Ms. SADI TULABA (Arabian Exile): They arrest me in Iran, and I was in
jail as a political prisoner for two years. They used several torture as well as the raping us in jail as a torture. They used the information about the other people.

ADLER: With one exception, the protests were not about the United
Nations. Most were the cries of various peoples for justice. The one exception was a teach-in on Tuesday at Town Hall. About 900 people came to the International Forum on Globalization to examine the relationship of the
United Nations to corporate power. Kenny Bruno of the Transnational
Resource and Action Center said he remembered collecting money for UNICEF as a child.

Mr. KENNY BRUNO (Transnational Resource and Action Center): Now that
seems a long time ago, not only because I'm trying to teach my own children now about UNICEF but also because the UN is partnering not with candy collecting kids but with giant transnational corporations. The corporations involved include companies like Nike, Shell, Rio Tinto, DaimlerChrysler, Unocal and a
lot of others who are infamous for environmental degradation and for violation of human rights.

ADLER: Maude Barlow, the director of the Council of Canadians, said the
UN was making partnerships with corporations, accepting the basic ideas of
globalization, arguing only that the benefits should be more broadly shared.

Ms. MAUDE BARLOW (Council of Canadians): This means that the United
Nations is accepting the notion of unlimited growth and the marketization of everything, that the market can place the value on everything and that will protect it. These are simply unsustainable precepts for us to survive.

ADLER: Still others at the forum argued that the United Nations was, in
fact, a victim and was, despite everything, a life line for many peoples in the world. Jocelyn Dow of the Women's Environment and Development Organization.

Ms. JOCELYN DOW (Women's Environment and Development Organization): It
is, in fact, our only reservoir of hope and advocacy against governments who are far too happy to trot off in the market direction.

ADLER: On the other hand, she argued, you can gain a very clear understanding of the place of men and women in the world by understanding what they are doing at the UN.

Ms. DOW: Women are running UNICEF. Women are running the foreign food
program, the refugee program. And where are the boys? The boys are doing business under the global compact.
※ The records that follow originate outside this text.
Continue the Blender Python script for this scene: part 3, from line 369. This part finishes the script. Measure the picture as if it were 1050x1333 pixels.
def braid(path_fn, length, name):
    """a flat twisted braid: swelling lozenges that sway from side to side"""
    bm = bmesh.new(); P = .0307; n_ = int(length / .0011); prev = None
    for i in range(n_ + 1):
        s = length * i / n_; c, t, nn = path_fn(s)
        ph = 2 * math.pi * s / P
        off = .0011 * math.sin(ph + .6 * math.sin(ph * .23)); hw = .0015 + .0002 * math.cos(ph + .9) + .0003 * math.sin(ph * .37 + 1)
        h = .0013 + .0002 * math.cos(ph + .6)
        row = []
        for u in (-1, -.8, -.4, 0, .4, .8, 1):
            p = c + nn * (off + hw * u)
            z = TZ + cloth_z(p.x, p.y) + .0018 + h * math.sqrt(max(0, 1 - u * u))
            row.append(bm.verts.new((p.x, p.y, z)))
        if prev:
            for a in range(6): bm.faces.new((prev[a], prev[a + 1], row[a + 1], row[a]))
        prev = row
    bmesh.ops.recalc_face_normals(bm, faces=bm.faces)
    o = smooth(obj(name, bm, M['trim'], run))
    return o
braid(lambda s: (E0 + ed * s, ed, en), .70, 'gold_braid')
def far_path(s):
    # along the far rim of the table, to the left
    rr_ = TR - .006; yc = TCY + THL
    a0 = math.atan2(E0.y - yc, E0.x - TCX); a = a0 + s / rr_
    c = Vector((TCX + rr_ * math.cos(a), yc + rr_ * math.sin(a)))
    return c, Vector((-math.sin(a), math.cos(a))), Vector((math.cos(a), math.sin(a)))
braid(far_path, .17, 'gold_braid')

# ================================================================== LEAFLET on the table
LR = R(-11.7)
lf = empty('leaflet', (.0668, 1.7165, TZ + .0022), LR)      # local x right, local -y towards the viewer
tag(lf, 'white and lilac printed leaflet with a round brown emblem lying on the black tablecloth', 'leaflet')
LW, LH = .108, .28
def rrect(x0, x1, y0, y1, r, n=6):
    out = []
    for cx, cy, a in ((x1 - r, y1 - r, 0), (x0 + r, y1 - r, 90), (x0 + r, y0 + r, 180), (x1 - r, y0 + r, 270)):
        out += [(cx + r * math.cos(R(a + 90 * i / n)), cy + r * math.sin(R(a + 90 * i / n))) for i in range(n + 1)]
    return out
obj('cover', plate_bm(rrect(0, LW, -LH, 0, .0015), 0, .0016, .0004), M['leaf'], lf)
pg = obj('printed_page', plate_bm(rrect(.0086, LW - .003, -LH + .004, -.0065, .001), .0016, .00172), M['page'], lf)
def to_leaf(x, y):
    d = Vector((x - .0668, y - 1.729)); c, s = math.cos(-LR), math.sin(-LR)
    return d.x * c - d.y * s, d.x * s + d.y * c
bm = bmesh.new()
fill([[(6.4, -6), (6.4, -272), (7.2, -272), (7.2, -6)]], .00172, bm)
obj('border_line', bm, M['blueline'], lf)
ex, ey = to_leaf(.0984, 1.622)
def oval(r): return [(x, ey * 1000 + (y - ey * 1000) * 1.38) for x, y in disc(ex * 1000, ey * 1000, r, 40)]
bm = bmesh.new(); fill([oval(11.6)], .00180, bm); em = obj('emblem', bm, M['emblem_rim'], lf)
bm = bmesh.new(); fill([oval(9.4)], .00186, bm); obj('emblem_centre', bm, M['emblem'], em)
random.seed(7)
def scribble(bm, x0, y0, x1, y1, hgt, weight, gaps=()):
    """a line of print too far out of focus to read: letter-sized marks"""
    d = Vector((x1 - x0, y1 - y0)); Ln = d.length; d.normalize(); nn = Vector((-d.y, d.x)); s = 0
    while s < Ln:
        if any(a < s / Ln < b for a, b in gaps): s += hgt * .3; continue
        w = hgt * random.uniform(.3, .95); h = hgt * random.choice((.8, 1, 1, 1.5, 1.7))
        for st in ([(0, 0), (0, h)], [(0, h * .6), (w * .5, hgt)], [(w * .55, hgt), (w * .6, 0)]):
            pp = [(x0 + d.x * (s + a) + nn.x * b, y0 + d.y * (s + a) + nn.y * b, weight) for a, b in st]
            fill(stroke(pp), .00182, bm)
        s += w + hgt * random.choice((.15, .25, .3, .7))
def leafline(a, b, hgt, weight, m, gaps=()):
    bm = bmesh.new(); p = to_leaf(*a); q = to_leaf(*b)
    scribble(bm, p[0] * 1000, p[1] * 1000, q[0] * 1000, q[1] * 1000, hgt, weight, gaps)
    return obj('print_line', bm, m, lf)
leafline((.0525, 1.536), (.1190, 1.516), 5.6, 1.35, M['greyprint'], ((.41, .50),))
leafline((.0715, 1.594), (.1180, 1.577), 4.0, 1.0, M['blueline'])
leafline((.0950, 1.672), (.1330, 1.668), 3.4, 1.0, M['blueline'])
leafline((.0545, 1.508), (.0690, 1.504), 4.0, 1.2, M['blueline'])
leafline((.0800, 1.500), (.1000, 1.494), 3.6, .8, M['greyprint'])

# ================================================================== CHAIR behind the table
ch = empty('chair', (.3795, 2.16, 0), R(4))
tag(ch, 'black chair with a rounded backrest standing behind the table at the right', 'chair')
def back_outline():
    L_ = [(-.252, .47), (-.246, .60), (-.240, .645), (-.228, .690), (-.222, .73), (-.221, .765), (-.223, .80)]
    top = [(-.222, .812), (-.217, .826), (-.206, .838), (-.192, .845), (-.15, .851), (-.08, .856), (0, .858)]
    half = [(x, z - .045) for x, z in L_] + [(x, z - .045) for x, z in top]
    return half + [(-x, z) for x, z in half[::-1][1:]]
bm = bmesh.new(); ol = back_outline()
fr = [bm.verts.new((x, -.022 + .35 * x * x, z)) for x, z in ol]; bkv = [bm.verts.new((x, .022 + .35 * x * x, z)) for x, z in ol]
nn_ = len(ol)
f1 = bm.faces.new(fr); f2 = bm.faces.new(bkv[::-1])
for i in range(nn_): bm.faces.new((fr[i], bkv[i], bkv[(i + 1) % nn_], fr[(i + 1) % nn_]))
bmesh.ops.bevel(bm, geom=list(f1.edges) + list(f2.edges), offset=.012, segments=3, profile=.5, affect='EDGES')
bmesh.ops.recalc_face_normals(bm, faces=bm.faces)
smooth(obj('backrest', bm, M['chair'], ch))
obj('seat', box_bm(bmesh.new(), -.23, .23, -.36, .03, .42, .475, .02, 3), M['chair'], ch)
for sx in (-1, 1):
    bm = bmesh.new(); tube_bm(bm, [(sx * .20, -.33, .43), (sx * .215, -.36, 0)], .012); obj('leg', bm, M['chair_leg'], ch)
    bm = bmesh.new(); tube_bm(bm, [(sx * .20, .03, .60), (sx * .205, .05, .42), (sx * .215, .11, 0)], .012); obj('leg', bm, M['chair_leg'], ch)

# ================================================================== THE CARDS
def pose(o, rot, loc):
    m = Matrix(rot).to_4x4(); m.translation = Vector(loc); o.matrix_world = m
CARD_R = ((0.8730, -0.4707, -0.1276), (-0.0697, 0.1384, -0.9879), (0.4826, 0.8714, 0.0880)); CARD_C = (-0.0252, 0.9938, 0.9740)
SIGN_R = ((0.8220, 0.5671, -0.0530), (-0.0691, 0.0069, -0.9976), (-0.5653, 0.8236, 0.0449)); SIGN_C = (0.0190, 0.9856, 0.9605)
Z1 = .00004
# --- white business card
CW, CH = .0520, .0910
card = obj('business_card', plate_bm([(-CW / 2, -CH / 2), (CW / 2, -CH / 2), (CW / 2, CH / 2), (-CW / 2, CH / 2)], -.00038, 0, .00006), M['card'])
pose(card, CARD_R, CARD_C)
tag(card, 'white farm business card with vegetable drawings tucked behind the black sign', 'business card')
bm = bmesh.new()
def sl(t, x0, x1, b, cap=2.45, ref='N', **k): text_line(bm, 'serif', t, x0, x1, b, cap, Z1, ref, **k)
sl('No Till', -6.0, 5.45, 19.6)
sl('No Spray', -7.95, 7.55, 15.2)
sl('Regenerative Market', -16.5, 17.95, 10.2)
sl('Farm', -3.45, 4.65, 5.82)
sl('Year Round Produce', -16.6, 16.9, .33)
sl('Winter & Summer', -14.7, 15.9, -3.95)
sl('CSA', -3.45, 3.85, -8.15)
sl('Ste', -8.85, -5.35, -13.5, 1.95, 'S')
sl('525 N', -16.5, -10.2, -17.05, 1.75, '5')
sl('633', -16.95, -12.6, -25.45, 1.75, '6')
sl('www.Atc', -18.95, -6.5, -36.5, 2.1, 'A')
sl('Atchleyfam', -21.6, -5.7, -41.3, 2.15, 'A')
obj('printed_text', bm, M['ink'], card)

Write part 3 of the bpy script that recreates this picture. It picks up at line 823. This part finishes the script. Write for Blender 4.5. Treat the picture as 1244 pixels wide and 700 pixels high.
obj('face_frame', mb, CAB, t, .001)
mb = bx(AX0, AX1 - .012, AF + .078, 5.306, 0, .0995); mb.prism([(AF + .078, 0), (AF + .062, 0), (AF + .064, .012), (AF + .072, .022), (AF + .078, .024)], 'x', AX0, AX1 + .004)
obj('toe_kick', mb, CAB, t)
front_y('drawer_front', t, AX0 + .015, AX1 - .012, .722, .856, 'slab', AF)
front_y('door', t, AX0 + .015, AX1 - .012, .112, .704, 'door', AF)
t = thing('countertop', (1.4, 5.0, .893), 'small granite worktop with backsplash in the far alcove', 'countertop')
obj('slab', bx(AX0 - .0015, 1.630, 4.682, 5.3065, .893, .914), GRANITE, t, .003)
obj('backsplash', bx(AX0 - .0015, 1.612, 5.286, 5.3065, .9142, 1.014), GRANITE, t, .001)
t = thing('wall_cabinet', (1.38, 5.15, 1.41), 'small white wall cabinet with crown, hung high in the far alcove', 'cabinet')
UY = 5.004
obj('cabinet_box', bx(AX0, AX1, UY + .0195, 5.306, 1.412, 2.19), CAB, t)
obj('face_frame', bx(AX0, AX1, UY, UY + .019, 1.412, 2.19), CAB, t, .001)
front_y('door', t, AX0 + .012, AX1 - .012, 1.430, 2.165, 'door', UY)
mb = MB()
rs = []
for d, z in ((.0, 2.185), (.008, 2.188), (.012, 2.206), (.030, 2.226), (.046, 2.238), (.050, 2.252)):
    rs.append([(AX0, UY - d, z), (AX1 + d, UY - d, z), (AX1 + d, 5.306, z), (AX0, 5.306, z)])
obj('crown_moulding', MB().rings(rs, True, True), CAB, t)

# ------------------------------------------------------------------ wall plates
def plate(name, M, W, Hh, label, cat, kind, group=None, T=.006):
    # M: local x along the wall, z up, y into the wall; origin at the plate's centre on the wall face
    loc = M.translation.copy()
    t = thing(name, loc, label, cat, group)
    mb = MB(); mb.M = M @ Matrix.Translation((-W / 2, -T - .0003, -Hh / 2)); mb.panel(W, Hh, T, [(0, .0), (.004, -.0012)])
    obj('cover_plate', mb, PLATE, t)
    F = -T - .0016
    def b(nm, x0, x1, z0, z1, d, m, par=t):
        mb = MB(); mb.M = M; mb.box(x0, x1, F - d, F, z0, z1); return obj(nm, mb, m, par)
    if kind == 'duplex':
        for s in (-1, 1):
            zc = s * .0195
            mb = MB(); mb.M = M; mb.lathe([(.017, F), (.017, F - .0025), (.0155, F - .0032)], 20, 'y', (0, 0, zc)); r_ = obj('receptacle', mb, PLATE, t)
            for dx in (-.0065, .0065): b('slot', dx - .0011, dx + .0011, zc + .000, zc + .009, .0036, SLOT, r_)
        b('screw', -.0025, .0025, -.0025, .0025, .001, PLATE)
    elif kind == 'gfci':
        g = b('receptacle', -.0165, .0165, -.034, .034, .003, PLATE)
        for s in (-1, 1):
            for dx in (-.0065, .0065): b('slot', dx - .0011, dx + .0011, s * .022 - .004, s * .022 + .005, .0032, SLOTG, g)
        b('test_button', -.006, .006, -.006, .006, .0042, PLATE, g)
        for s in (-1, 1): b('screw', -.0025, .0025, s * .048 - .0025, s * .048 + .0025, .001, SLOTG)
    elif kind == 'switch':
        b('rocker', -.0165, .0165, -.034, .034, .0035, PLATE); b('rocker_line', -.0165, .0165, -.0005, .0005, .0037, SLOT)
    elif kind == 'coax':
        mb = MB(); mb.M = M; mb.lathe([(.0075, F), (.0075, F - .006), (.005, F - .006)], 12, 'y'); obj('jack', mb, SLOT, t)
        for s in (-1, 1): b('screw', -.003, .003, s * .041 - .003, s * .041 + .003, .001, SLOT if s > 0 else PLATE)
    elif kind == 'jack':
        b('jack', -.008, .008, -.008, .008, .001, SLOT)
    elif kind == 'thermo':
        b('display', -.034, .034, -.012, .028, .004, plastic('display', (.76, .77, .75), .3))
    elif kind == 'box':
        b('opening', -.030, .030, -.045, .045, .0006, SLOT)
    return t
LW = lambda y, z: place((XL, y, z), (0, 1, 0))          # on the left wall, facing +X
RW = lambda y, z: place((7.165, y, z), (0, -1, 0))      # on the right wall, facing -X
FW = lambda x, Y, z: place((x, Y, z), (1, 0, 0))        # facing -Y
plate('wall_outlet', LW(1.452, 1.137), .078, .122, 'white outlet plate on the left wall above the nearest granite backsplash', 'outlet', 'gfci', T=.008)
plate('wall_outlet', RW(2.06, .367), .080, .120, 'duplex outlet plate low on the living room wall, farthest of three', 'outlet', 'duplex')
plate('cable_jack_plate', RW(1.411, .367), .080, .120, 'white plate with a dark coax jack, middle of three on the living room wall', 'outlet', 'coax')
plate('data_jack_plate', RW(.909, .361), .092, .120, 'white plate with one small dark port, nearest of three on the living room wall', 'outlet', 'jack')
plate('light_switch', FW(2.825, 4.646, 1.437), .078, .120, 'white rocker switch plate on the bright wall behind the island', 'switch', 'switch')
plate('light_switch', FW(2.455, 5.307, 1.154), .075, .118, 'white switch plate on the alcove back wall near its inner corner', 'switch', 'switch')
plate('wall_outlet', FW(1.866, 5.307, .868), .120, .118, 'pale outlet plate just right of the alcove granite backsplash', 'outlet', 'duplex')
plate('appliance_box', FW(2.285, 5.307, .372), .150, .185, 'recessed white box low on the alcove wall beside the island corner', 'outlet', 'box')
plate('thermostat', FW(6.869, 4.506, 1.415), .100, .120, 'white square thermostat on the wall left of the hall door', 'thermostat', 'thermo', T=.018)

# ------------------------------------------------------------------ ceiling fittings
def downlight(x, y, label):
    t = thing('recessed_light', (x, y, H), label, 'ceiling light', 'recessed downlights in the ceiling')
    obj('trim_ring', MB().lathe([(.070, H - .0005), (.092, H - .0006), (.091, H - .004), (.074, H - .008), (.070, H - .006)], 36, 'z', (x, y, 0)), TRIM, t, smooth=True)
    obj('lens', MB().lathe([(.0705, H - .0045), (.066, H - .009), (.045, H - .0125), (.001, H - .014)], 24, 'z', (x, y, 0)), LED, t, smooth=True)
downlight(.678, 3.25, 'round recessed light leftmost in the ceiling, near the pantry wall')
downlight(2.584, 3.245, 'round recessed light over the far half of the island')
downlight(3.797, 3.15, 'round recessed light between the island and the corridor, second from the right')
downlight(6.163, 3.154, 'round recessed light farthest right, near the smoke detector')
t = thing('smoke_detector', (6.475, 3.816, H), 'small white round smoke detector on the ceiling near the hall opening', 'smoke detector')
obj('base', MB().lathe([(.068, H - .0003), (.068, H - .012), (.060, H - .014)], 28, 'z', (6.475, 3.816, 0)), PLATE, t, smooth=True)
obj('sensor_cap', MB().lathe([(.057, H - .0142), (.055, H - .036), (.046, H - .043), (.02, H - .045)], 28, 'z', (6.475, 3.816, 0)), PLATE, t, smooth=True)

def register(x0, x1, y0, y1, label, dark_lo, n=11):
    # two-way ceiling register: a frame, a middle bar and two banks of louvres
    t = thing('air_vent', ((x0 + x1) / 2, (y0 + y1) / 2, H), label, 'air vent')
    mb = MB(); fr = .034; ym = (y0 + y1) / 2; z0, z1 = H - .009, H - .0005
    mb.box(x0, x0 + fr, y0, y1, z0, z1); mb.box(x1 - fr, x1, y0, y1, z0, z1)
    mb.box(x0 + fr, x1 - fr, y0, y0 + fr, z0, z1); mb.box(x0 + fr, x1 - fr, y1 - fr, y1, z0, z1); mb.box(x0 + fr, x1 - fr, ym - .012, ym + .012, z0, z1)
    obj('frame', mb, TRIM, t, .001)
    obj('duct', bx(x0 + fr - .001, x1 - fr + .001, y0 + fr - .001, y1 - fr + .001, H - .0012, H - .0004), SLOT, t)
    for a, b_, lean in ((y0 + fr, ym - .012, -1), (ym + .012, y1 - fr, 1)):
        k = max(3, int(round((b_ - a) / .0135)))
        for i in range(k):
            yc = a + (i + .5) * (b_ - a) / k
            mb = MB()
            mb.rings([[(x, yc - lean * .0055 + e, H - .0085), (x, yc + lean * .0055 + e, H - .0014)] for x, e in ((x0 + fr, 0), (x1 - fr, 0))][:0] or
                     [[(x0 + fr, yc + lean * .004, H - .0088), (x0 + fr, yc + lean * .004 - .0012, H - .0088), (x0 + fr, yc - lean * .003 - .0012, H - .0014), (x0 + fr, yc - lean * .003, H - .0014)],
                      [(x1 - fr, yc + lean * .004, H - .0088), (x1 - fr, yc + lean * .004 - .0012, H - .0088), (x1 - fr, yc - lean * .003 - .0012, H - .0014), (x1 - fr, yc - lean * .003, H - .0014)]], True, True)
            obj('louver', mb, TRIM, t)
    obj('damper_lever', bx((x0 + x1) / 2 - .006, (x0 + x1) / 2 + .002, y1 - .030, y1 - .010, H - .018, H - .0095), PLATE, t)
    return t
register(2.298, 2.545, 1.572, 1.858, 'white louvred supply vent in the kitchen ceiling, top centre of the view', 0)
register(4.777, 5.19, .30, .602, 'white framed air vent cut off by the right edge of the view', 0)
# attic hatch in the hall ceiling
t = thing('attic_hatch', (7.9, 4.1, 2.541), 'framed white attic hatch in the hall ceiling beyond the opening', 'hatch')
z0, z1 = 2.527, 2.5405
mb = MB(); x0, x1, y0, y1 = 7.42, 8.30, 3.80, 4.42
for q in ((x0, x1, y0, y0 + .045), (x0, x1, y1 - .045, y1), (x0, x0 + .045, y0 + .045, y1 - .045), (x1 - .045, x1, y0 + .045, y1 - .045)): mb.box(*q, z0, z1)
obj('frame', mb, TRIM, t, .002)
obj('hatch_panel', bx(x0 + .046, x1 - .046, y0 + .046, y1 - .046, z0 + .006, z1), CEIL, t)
ADLER: Meanwhile, New York's Mayor Giuliani acted more like a protester
than a mayor when he refused to go to President Clinton's reception at the Metropolitan Museum of Art, saying that some of the heads of state had murdered a lot of people. The mayor also sent a letter to President Clinton asking the federal government to give the city $25 million for its expenses during the summit week, money that was used for overtime for police and firefighters, not
to mention sanitation costs. As for the United Nations, it's going to appease New Yorkers in its own way. The UN building will be lit up Sunday and Monday night, and the lights will spell out, 'Thank you, New York.' Margot Adler, NPR News, New York.